Education brands are investing in digital platforms for maintaining the traditional way of learning for the benefit of the same big ones, this. “If we want things to stay as they are, things will have to change” as Lampedusa told us in his famous novel The Leopard. This is how digital technology is perversely used and how we miss their powerful enticement for innovation in education processes.
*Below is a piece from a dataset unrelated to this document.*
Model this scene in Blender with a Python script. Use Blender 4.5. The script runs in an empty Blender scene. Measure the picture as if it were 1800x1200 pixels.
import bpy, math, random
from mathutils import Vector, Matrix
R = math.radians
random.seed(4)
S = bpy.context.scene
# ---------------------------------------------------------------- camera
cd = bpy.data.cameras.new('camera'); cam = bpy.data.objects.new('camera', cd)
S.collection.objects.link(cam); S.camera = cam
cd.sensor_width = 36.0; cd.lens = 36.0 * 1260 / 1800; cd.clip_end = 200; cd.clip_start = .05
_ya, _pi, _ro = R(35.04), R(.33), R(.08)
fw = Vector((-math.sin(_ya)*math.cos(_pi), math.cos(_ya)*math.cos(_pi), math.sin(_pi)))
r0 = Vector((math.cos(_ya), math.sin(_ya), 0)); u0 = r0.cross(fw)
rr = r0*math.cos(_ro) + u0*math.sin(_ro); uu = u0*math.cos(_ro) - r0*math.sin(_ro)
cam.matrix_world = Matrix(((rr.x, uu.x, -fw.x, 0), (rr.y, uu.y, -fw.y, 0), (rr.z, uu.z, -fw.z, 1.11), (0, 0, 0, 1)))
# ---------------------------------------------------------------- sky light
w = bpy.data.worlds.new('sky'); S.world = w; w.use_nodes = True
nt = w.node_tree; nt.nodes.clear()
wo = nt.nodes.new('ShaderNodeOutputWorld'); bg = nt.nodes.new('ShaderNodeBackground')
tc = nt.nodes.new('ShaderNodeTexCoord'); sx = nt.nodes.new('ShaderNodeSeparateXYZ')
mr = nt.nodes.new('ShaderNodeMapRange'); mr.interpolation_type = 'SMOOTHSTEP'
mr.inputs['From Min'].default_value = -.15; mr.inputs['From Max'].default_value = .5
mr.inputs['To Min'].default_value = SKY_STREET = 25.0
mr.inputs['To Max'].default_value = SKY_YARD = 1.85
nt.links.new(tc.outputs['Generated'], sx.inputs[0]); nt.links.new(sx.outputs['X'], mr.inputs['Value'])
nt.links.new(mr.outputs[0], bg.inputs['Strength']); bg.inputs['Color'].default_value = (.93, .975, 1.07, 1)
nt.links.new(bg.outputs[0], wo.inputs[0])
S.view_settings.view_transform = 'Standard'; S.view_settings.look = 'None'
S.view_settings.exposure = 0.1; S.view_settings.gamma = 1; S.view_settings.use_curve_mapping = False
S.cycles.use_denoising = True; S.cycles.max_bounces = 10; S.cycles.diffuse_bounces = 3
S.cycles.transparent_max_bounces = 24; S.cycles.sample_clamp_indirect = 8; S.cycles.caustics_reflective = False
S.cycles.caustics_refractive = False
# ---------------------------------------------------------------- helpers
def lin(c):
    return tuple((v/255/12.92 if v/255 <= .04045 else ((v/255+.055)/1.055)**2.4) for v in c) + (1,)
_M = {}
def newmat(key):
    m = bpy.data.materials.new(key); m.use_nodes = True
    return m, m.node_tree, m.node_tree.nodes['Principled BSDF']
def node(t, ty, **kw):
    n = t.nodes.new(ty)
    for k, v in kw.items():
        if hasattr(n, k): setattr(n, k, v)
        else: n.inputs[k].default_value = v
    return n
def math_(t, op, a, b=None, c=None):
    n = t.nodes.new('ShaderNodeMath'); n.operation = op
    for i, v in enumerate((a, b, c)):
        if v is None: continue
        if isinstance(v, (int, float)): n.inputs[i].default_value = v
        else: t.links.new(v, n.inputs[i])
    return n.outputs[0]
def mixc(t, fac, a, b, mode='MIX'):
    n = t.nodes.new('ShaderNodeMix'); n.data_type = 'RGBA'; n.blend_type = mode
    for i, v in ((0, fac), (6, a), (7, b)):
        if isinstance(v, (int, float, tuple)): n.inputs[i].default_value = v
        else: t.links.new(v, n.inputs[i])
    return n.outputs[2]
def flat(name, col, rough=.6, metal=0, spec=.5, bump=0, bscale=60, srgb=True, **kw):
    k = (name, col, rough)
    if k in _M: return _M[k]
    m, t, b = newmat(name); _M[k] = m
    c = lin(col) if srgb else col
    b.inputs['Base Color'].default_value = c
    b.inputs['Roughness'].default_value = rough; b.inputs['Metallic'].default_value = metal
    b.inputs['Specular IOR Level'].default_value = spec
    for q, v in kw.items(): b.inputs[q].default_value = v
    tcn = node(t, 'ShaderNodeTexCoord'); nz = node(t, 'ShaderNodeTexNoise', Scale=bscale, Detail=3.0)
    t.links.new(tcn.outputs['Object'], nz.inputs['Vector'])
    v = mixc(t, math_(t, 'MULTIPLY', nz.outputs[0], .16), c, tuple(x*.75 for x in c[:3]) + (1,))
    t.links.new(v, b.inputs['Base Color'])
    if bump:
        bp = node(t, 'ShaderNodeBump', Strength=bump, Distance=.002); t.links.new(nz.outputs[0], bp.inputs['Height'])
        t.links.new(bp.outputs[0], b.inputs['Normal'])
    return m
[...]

our myth.. if we're changing ... we're good.
if it's shinier ... we're good.
let's not moot mooc..

interesting where minds are going (perhaps where actuality is going) with moocs.
interesting the things talked about as lacking in this article are the very essence of their beginnings several years ago..
no?


Back to Cormier, the guy who coined the term “MOOC” back in 2008, long before Stanford’s massively-hyped online artificial intelligence class. That’s an important piece of education technology history that’s been overlooked a lot this year as Sebastian Thrun and his Stanford colleagues have received most of the credit in the mainstream press for “inventing” the MOOC.
But MOOCs have a longer history, dating back to some of the open online learning experiments conducted by Cormier, George Siemens, Stephen Downes, Alec Couros, David Wiley and others. Downes and Siemens’ 2008 class "Connectivism and Connective Knowledge,”for example, was offered to some 20-odd tuition-paying students at the University of Manitoba, along with over 2300 who signed up for a free and open version online.
In July, Downes made the distinction between “cMOOCs,” the types he has offered, and “xMOOCs,” those offered by Udacity, Coursera, edX and others. The terminology is very useful to help distinguish between the connectivist origins of MOOCs (and the connectivist principles and practices of open learning and online networks) and the MOOCs that have made headlines this year (with their emphasis on lecture videos and multiple choice tests). While cMOOCs are strongly connectivist and Canadian, xMOOCs, as Mike Caulfield contends, exist “at the intersection of Wall Street and Silicon Valley.”